Cyrus and Artaxerxes met on the fields of Cunaxa. The Greeks were victorious on their side, and Cyrus personally led a cavalry charge at Artaxerxes himself, nearly coming close enough to kill him personally, but was struck down by one of the royal guard, causing his army to scatter. The Greeks thought the battle had been won until they heard a messenger, but by that time the fighting was long over and Cyrus' Persians were already beginning to desert. One unbelievably tense night and a negotiation later, the Persians allow the Greeks to march directly out of the empire unmolested, and so they begin to leave. After they had marched some distance, the Persian satrap Tissapharnes, who was shadowing the Greek army, invited the Greek generals over for further negotiation, and after they had come, captured and executed them. The Greek army, composed of people who only a few years earlier had been warring with each other, and now having lost the leaders who were holding them together, were expected to scatter. Instead, they elected three new leaders and decides they were getting back to Greece whether the satrap wanted them to or not.

The march to the Black Sea is filled with incident and adventure, including marches over snowing mountains, hunger, assaults on mountain fortresses, courage, night marches, treachery and a rather remarkable ingenuity. It is quite possibly the most heroic retreat in human history, and when the Greeks see the Black Sea and say "thalassa, thalassa!" (the sea! the sea!) it is pretty unforgettable.

[deleted]

I like the story of Leon Degrelle, a Walloon politician who's party had just suffered a major defeat in the Belgian elections. Now it looked as if Degrelle would fall into obscurity until the Nazis invaded. Degrelle volunteered as a private in the Walloon SS unit. He quickly showed his combat prowess. He fought bravely and managed to rise to become commander of the unit.

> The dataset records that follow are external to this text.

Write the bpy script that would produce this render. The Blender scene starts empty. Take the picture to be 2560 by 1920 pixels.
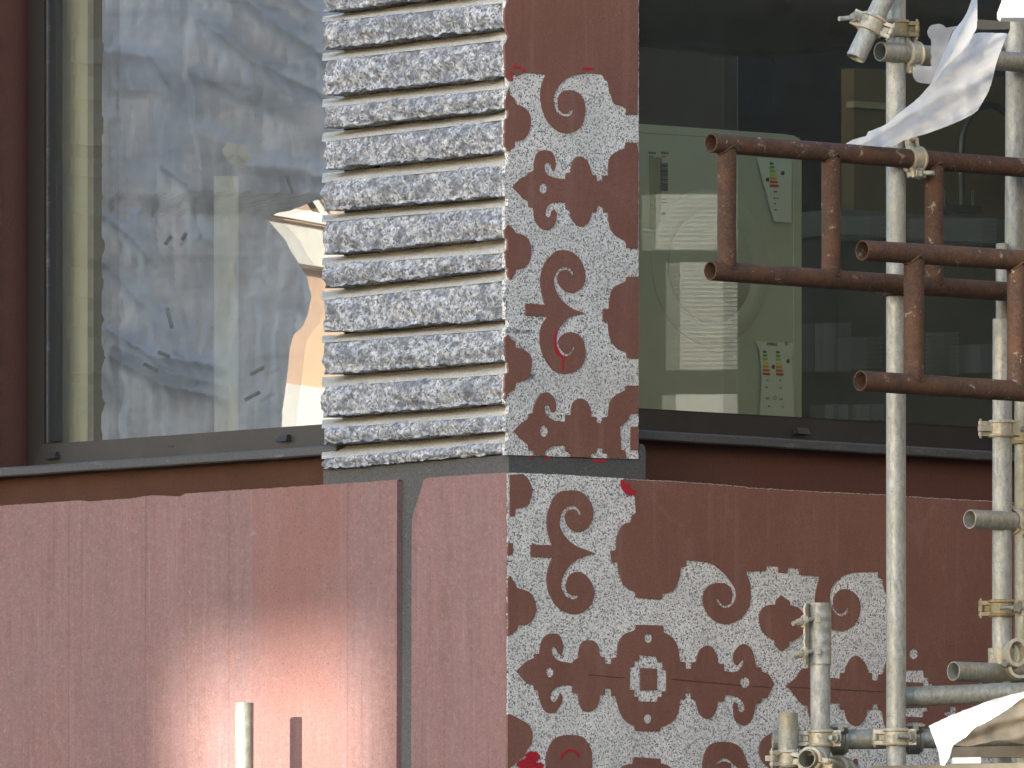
import bpy, bmesh, math, random
from mathutils import Vector as V, Matrix, noise
from mathutils.geometry import tessellate_polygon
random.seed(7)
C = bpy.context.scene
COL = C.collection

# ------------------------------------------------------------------ camera
F = 29900.0                                  # focal length in pixels of a 2560 px wide frame
PITCH = math.atan(2210.0 / F)
CAM = V((0, 0, 1.6))
cam = bpy.data.cameras.new('camera'); cam.sensor_width = 36.0; cam.lens = 36.0 * F / 2560.0
cam.clip_start = 1.0; cam.clip_end = 3000.0
co = bpy.data.objects.new('camera', cam); COL.objects.link(co)
co.location = CAM; co.rotation_euler = (math.pi / 2 + PITCH, 0, 0)
C.camera = co

# ------------------------------------------------------------------ sky, sun, exposure
SUN_EL = math.radians(9.0)
SUN_AZ = math.atan2(-0.64, -0.77)            # direction towards the sun: (sin az, cos az)
S_DIR = V((math.sin(SUN_AZ) * math.cos(SUN_EL), math.cos(SUN_AZ) * math.cos(SUN_EL), math.sin(SUN_EL)))
w = bpy.data.worlds.new('World'); C.world = w; w.use_nodes = True
wn = w.node_tree; bg = wn.nodes['Background']
sky = wn.nodes.new('ShaderNodeTexSky'); sky.sky_type = 'NISHITA'; sky.sun_disc = False
sky.sun_elevation = SUN_EL; sky.sun_rotation = SUN_AZ
sky.air_density = 1.0; sky.dust_density = 1.2; sky.ozone_density = 2.2
wn.links.new(sky.outputs[0], bg.inputs[0]); bg.inputs[1].default_value = 0.15
sl = bpy.data.lights.new('sun', 'SUN'); sl.energy = 2.6; sl.angle = math.radians(0.5); sl.color = (1.0, 0.95, 0.83)
so = bpy.data.objects.new('sun', sl); COL.objects.link(so)
so.rotation_euler = (-S_DIR).to_track_quat('-Z', 'Y').to_euler(); so.location = S_DIR * 60
C.render.engine = 'CYCLES'
C.cycles.max_bounces = 10; C.cycles.transparent_max_bounces = 12; C.cycles.glossy_bounces = 6
C.view_settings.view_transform = 'Standard'; C.view_settings.look = 'None'
C.view_settings.exposure = 2.2; C.view_settings.gamma = 1.0; C.view_settings.use_curve_mapping = False

# ------------------------------------------------------------------ measuring helpers
CP, SP = math.cos(PITCH), math.sin(PITCH)
def ray(px, py):
    a = (px - 1280.0) / F; b = (960.0 - py) / F
    return V((a, CP - b * SP, SP + b * CP))
def P(px, py, Y):
    r = ray(px, py); return CAM + r * (Y / r.y)
def hit(px, py, p0, n):
    r = ray(px, py); return CAM + r * ((p0 - CAM).dot(n) / r.dot(n))
ALPHA = math.radians(41.3)
dL = V((-math.sin(ALPHA), math.cos(ALPHA), 0)); dR = V((math.cos(ALPHA), math.sin(ALPHA), 0))
nL = -dR; nR = -dL; UP = V((0, 0, 1))
CORNER = P(1270, 1160, 30.0)
def L(px, py, off=0.0): return hit(px, py, CORNER + nL * off, nL)
def R(px, py, off=0.0): return hit(px, py, CORNER + nR * off, nR)
def reflect(px, py, wall, off, p0, n):
    """where the line of sight through a pixel ends after one mirror bounce in a window plane"""
    N = nL if wall is L else nR
    h = wall(px, py, off); d = (h - CAM).normalized(); d = d - N * (2 * d.dot(N))
    return h + d * ((p0 - h).dot(n) / d.dot(n))
def nz(x, y, z, s=1.0): return noise.noise(V((x * s, y * s, z * s)))

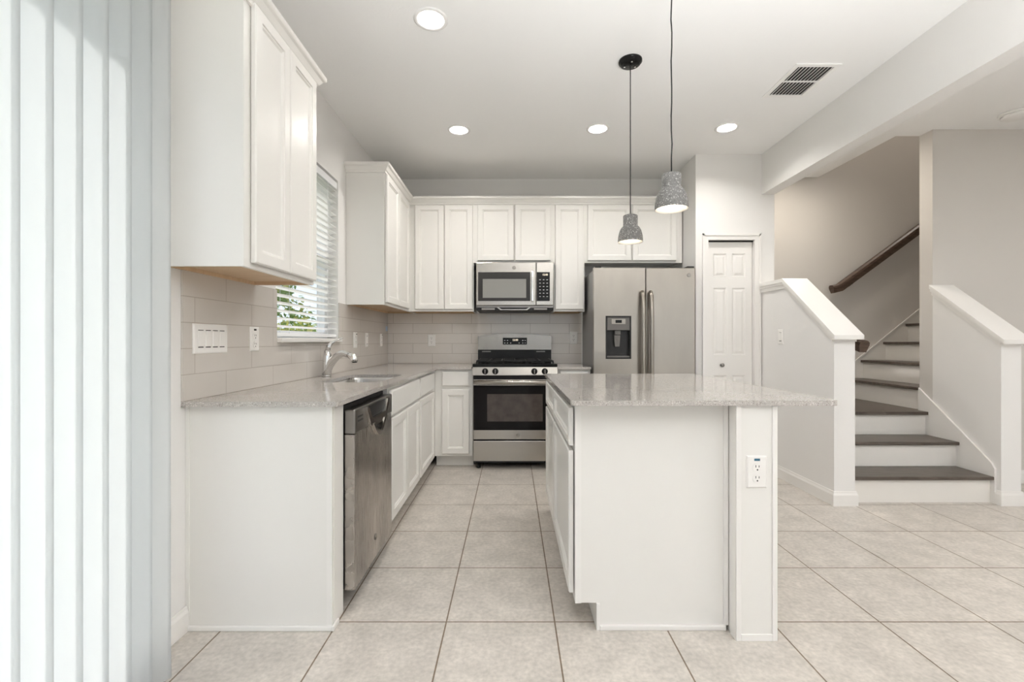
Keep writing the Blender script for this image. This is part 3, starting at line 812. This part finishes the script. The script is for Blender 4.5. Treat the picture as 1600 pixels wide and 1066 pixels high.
# ------------------------------------------------------------------ refrigerator
FX0, FX1 = .726, 1.634
t = thing('refrigerator', 'stainless side-by-side refrigerator with ice dispenser in the alcove', 'refrigerator', (FX0, 4.05, 0))
FW = FX1-FX0
obj('body', bx(.004, FW-.008, .065, .665, .02, 1.785), 'grey_side', t, 'grey textured cabinet')
obj('base_grille', bx(.01, FW-.014, .03, .064, .01, .095), 'plastic_dark', t)
def fdoor(x0, x1, hole=None):
    bm = BM()
    if not hole:
        box(bm, x0, x1, 0, .060, .10, 1.80, .010, 3); return bm
    a, b, c, d = hole
    pr = [(x0, 0.012), (x0+.004, .003), (x0+.012, 0)]
    box(bm, x0, a, 0, .060, .10, 1.80, .0); box(bm, b, x1, 0, .060, .10, 1.80); box(bm, a, b, 0, .060, .10, c); box(bm, a, b, 0, .060, d, 1.80)
    bmesh.ops.remove_doubles(bm, verts=bm.verts, dist=1e-5)
    return bm
HX0, HX1, HZ0, HZ1 = .113, .325, .998, 1.365
ld = obj('freezer_door', fdoor(.0, .4555, (HX0, HX1, HZ0, HZ1)), 'steel', t)
rd = obj('fridge_door', fdoor(.4615, FW-.004), 'steel', t)
def fhandle(x, s):
    bm = BM()
    pts = [(x, -.022, .52), (x, -.050, .56), (x, -.062, .80), (x, -.066, 1.10), (x, -.062, 1.38), (x, -.050, 1.55), (x, -.022, 1.585)]
    tube(bm, pts, .018, 14)
    for z in (.535, 1.57): box(bm, x-.011, x+.011, -.03, -.0005, z-.02, z+.02, .004)
    return bm
obj('handle', fhandle(.424, 1), 'steel', ld); obj('handle', fhandle(.497, 1), 'steel', rd)
emblem(rd, .845, -.0008, 1.735, .018)
dsp = obj('dispenser', rect_loops(BM(), [(HX0-.008, HX1+.008, HZ0-.008, HZ1+.008, -.0005), (HX0-.006, HX1+.006, HZ0-.006, HZ1+.006, -.005), (HX0+.004, HX1-.004, HZ0+.004, HZ1-.004, -.005),
          (HX0+.006, HX1-.006, HZ0+.006, HZ1-.006, .050)], back=False), ['plastic_dark'], ld, 'dark recessed ice and water dispenser')
bm = BM(); box(bm, HX0+.006, HX1-.006, -.003, .045, 1.245, HZ1-.006, .002)
obj('control_face', bm, 'plastic_mid', dsp)
# dispenser details stay within the dispenser mesh level
bm = BM(); box(bm, HX0+.045, HX1-.045, -.006, -.0035, 1.300, 1.345)
obj('display_bezel', bm, 'steel', dsp)
obj('display', bx(HX0+.078, HX1-.078, -.0075, -.0061, 1.309, 1.336), 'black', dsp)
bm = BM(); box(bm, HX0+.075, HX1-.085, .008, .044, 1.205, 1.244, .004); prism(bm, [(HX0+.07, 1.20), (HX0+.125, 1.20), (HX0+.118, 1.10), (HX0+.078, 1.10)], .012, .024, 'Y')
obj('paddle', bm, 'plastic_mid', dsp)
obj('drip_tray', bx(HX0+.008, HX1-.008, .0, .048, HZ0+.006, HZ0+.018), 'plastic_mid', dsp)
bm = BM(); box(bm, .01, .07, .01, .10, 1.8005, 1.815, .003); box(bm, FW-.075, FW-.012, .01, .10, 1.8005, 1.815, .003)
pieces('hinge_cover', bm, 'plastic_dark', t)

# ------------------------------------------------------------------ sink and faucet
t = thing('sink', 'undermount stainless steel sink bowl below the kitchen window', 'sink', (0, 0, 0))
def rr(x0, x1, y0, y1, r): return arc(x1-r, y1-r, r, 0, 90)+arc(x0+r, y1-r, r, 90, 180)+arc(x0+r, y0+r, r, 180, 270)+arc(x1-r, y0+r, r, 270, 360)
bm = BM(); rings = []
for ins, z in ((-.025, .8935), (-.010, .8935), (-.008, .88), (.006, .72), (.02, .70), (.05, .695)):
    rings.append([bm.verts.new((x, y, z)) for x, y in rr(SX0+ins, SX1-ins, SY0+ins, SY1-ins, max(.02, .07-ins*.4))])
for a, b in zip(rings, rings[1:]):
    for i in range(len(a)):
        j = (i+1) % len(a); f = bm.faces.new((a[i], a[j], b[j], b[i])); f.smooth = False
bm.faces.new(rings[-1])
obj('bowl', bm, 'sink', t)
obj('drain', lathe(BM(), [(.045, .696), (.045, .699), (.03, .699), (.028, .6965), (.0001, .6965)], (-.95, 2.93, 0), 20), 'chrome', t)
t = thing('faucet', 'chrome single-lever pull-out faucet standing behind the sink', 'faucet', (-1.235, 3.04, CT), -.35)
obj('base', lathe(BM(), [(.030, .0), (.030, .008), (.026, .014)], (0, 0, 0), 24), 'chrome', t)
bm = BM(); tube(bm, [(0, 0, .012), (.002, 0, .05), (.004, 0, .10), (.006, 0, .14), (.008, 0, .175)], [.031, .030, .0285, .0275, .021], 20)
obj('body', bm, 'chrome', t)
bm = BM()
pts = []; rad = []
for i in range(15):
    u = i/14
    x = .002+.190*u**1.25; z = .040+.118*math.sin(min(1, u*1.25)*PI/2)-.022*max(0, u-.72)/.28
    pts.append((x, .0+.02*u, z)); rad.append(.0295-.0105*u)
tube(bm, pts, rad, 18)
obj('spout', bm, 'chrome', t)
e = Vector(pts[-1])
bm = BM(); tube(bm, [e+Vector((-.03, -.002, .009)), e+Vector((.006, 0, -.004)), e+Vector((.016, .001, -.022)), e+Vector((.018, .001, -.034))], [.0215, .0255, .024, .0215], 18)
hd = obj('spray_head', bm, 'chrome', t)
obj('nozzle', lathe(BM(), [(.016, -.0405), (.016, -.0345)], (e.x+.018, e.y+.001, e.z), 16), 'blackmat', hd)
bm = BM(); tube(bm, [(.010, 0, .172), (.018, 0, .200), (.034, .01, .225), (.062, .025, .243), (.095, .045, .256)], [.019, .016, .0105, .0075, .0055], 14)
obj('lever', bm, 'chrome', t)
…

He was given huge amounts of medals and praise and according to Degrelle, Hitler once said to him "If I had a son I'd want him to be like you". As the war was coming to an end he commandeered a plane and flew it single handily to into Spain where he lived out the rest of his days.

Or if you're into novels with a good anti-hero, how about the story of Joseph "Sepp" Dietrich. He was once known as Hitler's butcher because of his loyalty and brutality, but was mocked for his seemingly low military skill. He soon became an expert at small unit tactics, and steadily rose to become one of Hitler's more trusted SS commanders.

Mictlantecuhtli

In Jalisco during the 1540s the Caxcan and other groups rose up against the Spanish. The resulting ppunishment from the Spanish was so severe they killed enough of the natives over a few years to effectively wipe out Caxcan culture within a few generations. We know they spoke a dialect of Nahuatl, but that is pretty much it.

lngwstksgk

In the aftermath of Culloden, when so many survivors were brutally killed under the orders "no quarter given," General Hawley's young aide-de-camp Major James Wolfe spared the life of one Captain Donald MacDonald. Years later, Wolfe became a general and MacDonald served under him at Quebec. MacDonald spoke fluent French and answered the "qui vive" of the defenders, who had been expecting reinforcements, thereby allowing the English to scale the cliffs and access the Plains of Abraham, leading to the capture of Quebec and leaving an indelable mark on the history of Canada.

Only trouble with this story is that I can't be 100% certain that the Donald MacDonald Wolfe spared was the same who played the key role at Quebec. There's just too many Donald MacDonalds. (As an aside, the other person who may have played that role was Simon Fraser. But not that Simon Fraser the Canadians are thinking of, nor the Master of Lovat the Scots are thinking of. Not Lord Lovat either.)

brodie21

This is already a novel, but The Last Battle by Stephen Harding tells the tale of when Wehrmacht and US infantry forces teamed up against Waffen SS to rescue French VIPs that were being held in Schloss Itter in Bavaria.